Imprese e banche contro la svolta: chi rischia di più
C’è più che una resistenza all’idea del ministro delle Finanze Giancarlo Giorgetti di rendere obbligatoria la detrazione dei crediti fiscali derivanti dal Superbonus edilizio non più in 4, come attualmente previsto, ma in 10 anni. Idea che, secondo quanto affermato in Senato, sarebbe valida solo per le spese sostenute dal primo gennaio 2024. Ma che si accompagna a un’altra, ulteriormente rilevante: quella di rendere più complessa la cessione dei crediti da parte delle banche che negli anni scorsi hanno fatto incetta di crediti fiscali sui bonus edilizi, acquistandoli per decine di miliardi a prezzi convenienti, cioè a sconto (per loro, non per i clienti) in modo da lucrare sul differenziale di prezzo tra valore facciale e quello di acquisto o rivendita. Così proprio le banche sono state le prime a replicare all’idea di Giorgetti, piuttosto preoccupate che i crediti fiscali che hanno in pancia si possano svalutare dall’attuale 85% del loro valore facciale al 70% circa in caso di traslazione da
4 a 10 anni della loro detrazione in caso di retroattività della misura, cioè applicandola anche alle spese sostenute nel 2021-2023. Una mossa che ne colpirebbe la trasferibilità e l’utilizzo, riducendone il valore di mercato.
L’IPOTESI,
poi accantonata, non ha fatto felici i gruppi bancari. Dal record del
2022, quando a bilancio aveva crediti fiscali da bonus edilizi per 27 miliardi, dopo i 7 ceduti lo scorso anno Intesa Sanpolo a fine 2023 ne aveva comunque ancora per
20 miliardi. Nei conti 2023 di Unicredit i crediti fiscali (a vario titolo sommati) ammontavano a 5,6 miliardi. Per Banco Bpm alla fine dell’anno scorso i crediti per Ecobonus valevano 2,98 miliardi, per Bper 6,28 miliardi. Nel bilancio 2023 di Mps il valore nominale dei crediti d’imposta acquistati ammontava a 2,28 miliardi ma, dopo compensazioni per 442 milioni, il valore nominale residuo era di 1,84 miliardi.
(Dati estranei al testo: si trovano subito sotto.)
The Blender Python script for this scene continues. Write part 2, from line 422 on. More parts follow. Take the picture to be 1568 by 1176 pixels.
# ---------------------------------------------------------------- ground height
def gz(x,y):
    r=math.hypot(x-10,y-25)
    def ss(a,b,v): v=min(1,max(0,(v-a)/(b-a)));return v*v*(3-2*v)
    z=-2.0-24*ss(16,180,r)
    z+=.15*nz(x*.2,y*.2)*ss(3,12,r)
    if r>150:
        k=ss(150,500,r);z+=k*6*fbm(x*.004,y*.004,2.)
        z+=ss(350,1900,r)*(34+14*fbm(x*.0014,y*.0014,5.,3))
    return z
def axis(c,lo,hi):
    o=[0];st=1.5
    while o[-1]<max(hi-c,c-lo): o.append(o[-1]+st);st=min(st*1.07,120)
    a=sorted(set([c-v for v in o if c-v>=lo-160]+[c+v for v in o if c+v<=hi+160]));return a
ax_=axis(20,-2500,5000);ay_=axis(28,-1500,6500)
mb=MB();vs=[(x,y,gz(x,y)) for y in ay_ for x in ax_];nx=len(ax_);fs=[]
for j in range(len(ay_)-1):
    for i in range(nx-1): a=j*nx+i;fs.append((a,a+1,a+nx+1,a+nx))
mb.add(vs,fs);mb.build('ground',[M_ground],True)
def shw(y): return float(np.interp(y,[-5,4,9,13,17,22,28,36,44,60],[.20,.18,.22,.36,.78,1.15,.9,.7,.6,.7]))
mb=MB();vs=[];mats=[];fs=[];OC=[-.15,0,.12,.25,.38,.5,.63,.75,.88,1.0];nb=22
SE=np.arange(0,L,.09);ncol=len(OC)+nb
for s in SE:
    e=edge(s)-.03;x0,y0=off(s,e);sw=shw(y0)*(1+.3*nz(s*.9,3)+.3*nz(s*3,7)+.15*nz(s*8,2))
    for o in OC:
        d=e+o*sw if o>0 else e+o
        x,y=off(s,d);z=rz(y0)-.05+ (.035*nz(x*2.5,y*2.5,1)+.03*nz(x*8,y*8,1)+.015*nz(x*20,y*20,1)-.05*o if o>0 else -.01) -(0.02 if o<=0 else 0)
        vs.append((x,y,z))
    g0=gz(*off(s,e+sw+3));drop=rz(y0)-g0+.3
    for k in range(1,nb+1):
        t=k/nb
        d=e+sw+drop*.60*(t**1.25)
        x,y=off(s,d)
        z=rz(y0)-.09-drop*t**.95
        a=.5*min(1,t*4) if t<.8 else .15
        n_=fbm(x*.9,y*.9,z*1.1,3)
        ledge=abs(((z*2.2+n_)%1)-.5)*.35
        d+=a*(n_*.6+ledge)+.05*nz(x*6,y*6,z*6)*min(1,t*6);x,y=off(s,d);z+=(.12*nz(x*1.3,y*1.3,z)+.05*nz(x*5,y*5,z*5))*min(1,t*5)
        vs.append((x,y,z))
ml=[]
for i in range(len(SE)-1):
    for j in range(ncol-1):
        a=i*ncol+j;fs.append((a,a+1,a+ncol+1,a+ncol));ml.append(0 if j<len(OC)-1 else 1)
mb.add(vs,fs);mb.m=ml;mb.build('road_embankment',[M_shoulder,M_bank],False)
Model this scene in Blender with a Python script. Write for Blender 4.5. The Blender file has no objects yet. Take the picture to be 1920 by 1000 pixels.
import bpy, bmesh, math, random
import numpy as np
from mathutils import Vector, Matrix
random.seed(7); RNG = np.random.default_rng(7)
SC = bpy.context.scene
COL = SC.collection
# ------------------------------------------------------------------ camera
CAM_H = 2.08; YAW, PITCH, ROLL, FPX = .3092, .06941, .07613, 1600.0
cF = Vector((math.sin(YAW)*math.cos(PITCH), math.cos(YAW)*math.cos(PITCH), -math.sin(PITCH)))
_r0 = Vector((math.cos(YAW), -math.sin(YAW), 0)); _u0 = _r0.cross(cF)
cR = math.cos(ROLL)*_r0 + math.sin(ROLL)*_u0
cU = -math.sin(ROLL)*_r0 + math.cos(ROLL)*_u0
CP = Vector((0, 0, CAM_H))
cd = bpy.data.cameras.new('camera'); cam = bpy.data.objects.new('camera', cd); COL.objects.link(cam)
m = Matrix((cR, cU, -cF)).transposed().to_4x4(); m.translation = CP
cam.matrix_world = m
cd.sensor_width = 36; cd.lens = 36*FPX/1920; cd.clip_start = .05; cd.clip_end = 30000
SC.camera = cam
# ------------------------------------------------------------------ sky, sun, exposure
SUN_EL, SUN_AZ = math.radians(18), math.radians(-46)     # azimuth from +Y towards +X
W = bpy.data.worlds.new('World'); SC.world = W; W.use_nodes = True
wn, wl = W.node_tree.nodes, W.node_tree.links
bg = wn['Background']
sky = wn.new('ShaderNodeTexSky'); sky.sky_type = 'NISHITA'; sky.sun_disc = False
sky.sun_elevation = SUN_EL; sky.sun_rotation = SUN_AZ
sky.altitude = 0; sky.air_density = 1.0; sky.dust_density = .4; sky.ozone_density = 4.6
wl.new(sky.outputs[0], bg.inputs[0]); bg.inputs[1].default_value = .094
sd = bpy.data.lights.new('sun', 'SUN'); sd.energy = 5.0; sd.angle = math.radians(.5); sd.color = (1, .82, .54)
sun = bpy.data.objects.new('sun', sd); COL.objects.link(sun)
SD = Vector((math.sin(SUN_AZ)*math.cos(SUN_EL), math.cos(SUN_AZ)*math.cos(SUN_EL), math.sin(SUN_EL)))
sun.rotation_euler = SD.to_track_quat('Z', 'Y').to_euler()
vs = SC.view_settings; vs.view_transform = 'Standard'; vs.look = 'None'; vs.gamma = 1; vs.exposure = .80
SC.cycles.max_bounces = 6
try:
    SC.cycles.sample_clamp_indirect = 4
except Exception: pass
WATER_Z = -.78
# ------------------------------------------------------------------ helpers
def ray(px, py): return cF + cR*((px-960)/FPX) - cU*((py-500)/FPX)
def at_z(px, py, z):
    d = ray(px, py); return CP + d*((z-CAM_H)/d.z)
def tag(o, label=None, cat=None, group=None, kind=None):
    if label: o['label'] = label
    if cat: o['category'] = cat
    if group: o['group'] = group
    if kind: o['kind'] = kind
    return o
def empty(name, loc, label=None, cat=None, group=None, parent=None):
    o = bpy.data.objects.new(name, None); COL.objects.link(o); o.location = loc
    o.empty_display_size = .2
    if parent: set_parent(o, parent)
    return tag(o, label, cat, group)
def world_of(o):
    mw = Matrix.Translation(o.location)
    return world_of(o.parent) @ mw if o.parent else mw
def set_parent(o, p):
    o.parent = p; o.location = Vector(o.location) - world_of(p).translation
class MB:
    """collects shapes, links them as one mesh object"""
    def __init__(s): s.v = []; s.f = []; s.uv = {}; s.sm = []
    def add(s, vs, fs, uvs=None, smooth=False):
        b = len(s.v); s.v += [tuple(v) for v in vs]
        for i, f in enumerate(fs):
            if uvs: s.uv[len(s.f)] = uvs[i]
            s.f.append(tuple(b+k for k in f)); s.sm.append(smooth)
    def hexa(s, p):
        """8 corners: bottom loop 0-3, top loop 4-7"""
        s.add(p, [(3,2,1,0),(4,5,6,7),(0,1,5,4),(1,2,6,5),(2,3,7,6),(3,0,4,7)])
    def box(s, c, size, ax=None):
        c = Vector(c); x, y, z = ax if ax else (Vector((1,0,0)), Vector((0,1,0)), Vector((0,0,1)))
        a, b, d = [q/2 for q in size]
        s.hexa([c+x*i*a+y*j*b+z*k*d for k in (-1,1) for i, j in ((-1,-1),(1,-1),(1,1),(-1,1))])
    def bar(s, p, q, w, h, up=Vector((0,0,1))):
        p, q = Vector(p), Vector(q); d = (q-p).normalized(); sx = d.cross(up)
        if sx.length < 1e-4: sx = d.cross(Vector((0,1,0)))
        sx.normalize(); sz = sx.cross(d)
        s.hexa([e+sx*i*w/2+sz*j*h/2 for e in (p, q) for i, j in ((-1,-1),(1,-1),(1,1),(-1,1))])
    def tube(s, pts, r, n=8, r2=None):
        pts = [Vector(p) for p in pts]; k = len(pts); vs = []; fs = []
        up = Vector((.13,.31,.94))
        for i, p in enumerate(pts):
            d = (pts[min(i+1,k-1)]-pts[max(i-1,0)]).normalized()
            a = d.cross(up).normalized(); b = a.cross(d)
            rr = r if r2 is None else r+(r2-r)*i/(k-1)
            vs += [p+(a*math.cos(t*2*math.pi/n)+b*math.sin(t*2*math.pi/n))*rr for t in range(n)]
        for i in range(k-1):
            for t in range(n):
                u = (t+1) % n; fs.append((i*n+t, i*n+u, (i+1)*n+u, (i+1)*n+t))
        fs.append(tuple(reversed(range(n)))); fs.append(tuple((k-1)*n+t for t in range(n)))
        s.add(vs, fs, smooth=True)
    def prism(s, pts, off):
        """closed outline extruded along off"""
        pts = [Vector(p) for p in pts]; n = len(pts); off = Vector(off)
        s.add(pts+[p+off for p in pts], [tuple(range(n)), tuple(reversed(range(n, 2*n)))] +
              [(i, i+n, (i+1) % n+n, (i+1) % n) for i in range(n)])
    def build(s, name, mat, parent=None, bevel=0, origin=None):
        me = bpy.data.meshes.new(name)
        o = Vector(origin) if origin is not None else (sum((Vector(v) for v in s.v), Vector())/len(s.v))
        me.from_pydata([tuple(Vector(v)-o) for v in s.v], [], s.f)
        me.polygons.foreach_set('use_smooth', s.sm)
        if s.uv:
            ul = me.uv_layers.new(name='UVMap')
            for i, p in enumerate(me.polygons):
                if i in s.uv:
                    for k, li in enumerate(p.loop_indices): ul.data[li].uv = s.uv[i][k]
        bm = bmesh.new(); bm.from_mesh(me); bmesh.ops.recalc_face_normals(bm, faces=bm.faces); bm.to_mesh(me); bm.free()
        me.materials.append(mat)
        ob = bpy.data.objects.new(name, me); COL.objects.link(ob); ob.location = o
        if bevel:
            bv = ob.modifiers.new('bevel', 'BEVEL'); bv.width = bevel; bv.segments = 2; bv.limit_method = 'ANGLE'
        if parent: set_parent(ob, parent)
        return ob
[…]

Ma il Monte dei Paschi di Siena a fine 2023 “ha ricevuto richieste di cessione di tali crediti per un ammontare complessivo di circa 1,5 miliardi, attualmente in corso di verifica/lavorazione”. Proprio i ritardi delle pratiche, ferme sulla piattaforma gestita in esterno da Ey, nei mesi scorsi hanno portato i sindacati dei dipendenti di Mps a protestare più volte con l’azienda per le pressioni dei clienti.
Ma a protestare contro l’idea di Giorgetti di rendere obbligatoria la compensazione decennale sono state anche le associazioni di categoria, a partire da quella dei costruttori edili (Ance) guidata da Federica Brancaccio. Contro il rischio di retroattività si è schierato il vicepresidente di Confindustria per le filiere e le medie imprese, Maurizio Marchesini: “Il governo può disporre lo spalma-crediti per decreto a vigenza immediata, ma lo si applichi solo per crediti maturati da spese sostenute successivamente a quella data”. Secondo Confartigianato in caso di retroattività dell’obbligo di compensazione decennale “il Parlamento si assumerebbe la grave responsabilità di ledere il principio del legittimo affidamento, garanzia imprescindibile per ogni Stato di diritto”. Contrari i giovani commercialisti e Alleanza delle Cooperative, che parla di “bomba a orologeria che metterebbe in ginocchio le imprese alimentando contenziosi che coinvolgerebbero aziende, banche e famiglie”.